I don’t think it was intentional. We didn’t sit down and say, “let’s do a dark record, cause we need to do a dark record, all the other ones have been kind of dark, so let’s go darker—let’s go metal.”

Why did it happen? I don’t know. I have a few theories. I don’t think that we’re depressing, but even though it’s dark I feel like there’s still some urgency, there’s still some fight. You know what I mean? There’s some tension. It’s not like, “shit man, I’m done.” There’s some hope in there.

This band is our lives. This is all we do. We have some jobs at home to pay bills or whatever, but we’re putting it all on the line for this band. We did two records and we’re really happy with them. We toured like crazy. We tried to work as hard as we could, and we got some decent success. People recognize us a little bit, but we didn’t blow up into doing it full time. So, I think that that created this feeling like we’re giving everything we have, but we’re still kinda at this spot that we can’t get past. I think that emotion—call it frustration—I think that translates naturally into a darker sound, a darker mood. There’s this confrontation, there’s more like, “c’mon we’re really going for this here.” If we had just blown up and we were this huge postrock band that was selling out 5,000-6,000 seat places, maybe we’d get a little complacent and the music would sound airy and happy and freewheeling and stuff. But, no, we’re still in the trenches fighting for this, trying to make this band a reality and I think that that translates into a darker kind of sound.

When you guys sat down to form this band, what was your concept? Was it as simple as “we want to be a postrock band”?

No. It was not dogmatic like that at all. We were listening to a lot of music like that and admiring it and appreciating it. Definitely we didn’t want to emulate it, rip it off or anything like that, but it made it’s way into our musical lexicon I guess.

There was never a “we can’t have a singer!” absolutely not. We wanted one. It just didn’t work out.

The whole thing about this band from moment one is all about freedom. Being free to do whatever you want. If you don’t want to have a singer, then don’t have a singer. If you want to play a 15 minute song or a 30 second song, you can do that. Or, like our drummer, if you want to have no toms, just a kick and a snare, you can do it. It’s that freedom to explore things that you always wanted to. That’s what the band was about when it started, and that’s what it hopefully always will be about until it ends.

Some bands that fall within the”postrock” genre don’t feel comfortable with that label. How do you feel about that label, and what is your definition of postrock?

We don’t consider ourselves a postrock band. I guess I can see how people would classify us as that, and it doesn’t bum us out, not like, “oooh, don’t call us that.” We’re totally fine with people classifying us however they wish.

It’s definitely not just “instrumental”—that’s the immediate thing that comes to mind. Postrock music is bands using instrumentation to write songs differently.

Rock music is very structured, there’s a verse, chorus, verse, chorus, bridge.

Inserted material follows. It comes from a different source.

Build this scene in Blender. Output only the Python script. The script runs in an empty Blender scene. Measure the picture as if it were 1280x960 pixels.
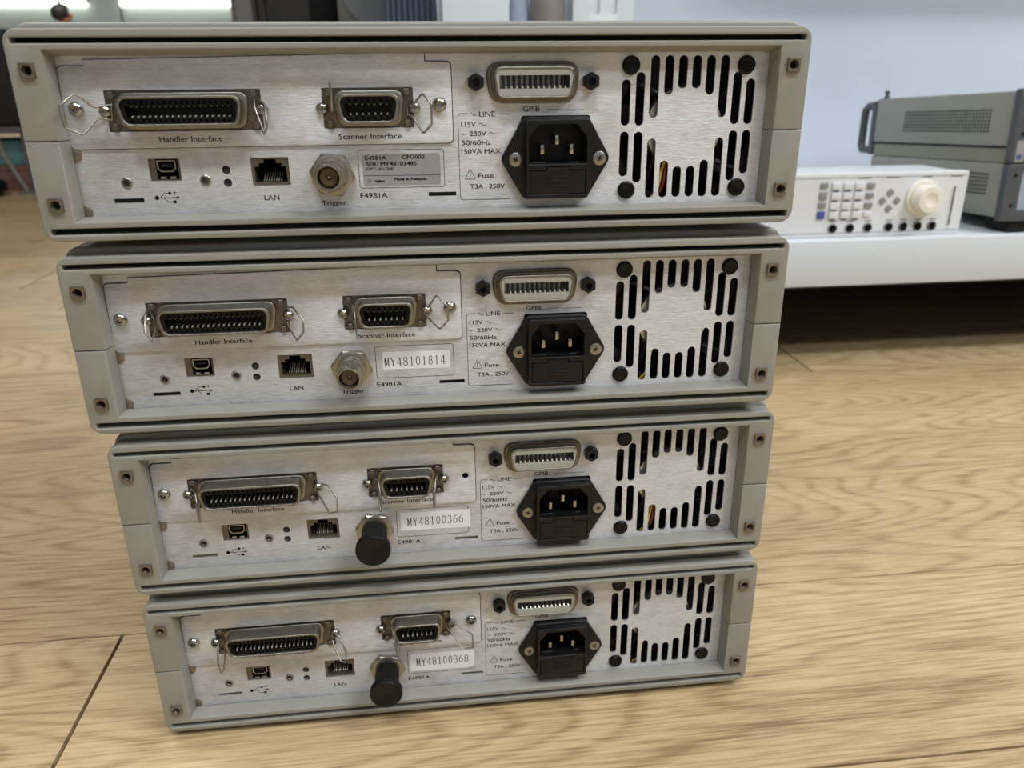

The listener expects a certain something from a rock song, and a rock song caters to their expectations.

Postrock is any kind of rock music—and I say rock music because most of the time they are using traditional instruments of rock and roll—that uses those instruments as a foundation and builds off of them with other strange instrumentation. Not writing songs with sense of structure in mind at all, but a song that follows a more symphonic structure. I think that’s postrock.

You could have a singer doing that, or no singer. It’s just anything that deviates from those normal expectations. When you turn on pop rock radio, you hear a song, you’re waiting for the chorus. In postrock you’re not waiting for anything. You’re waiting for whatever. It’s a very self-indulgent style of music. It’s definitely not for everybody, but It’s a fantastic style of music.

Postrock has always been about that freedom. It’s always been about people doing whatever they feel like doing and finding people that like it along the way. And if they like it, then they’re fans, and if not, they get into another band.

It’s tough. I think people are feeling more and more constrained, more and more stifled to sound a certain way as a postrock band.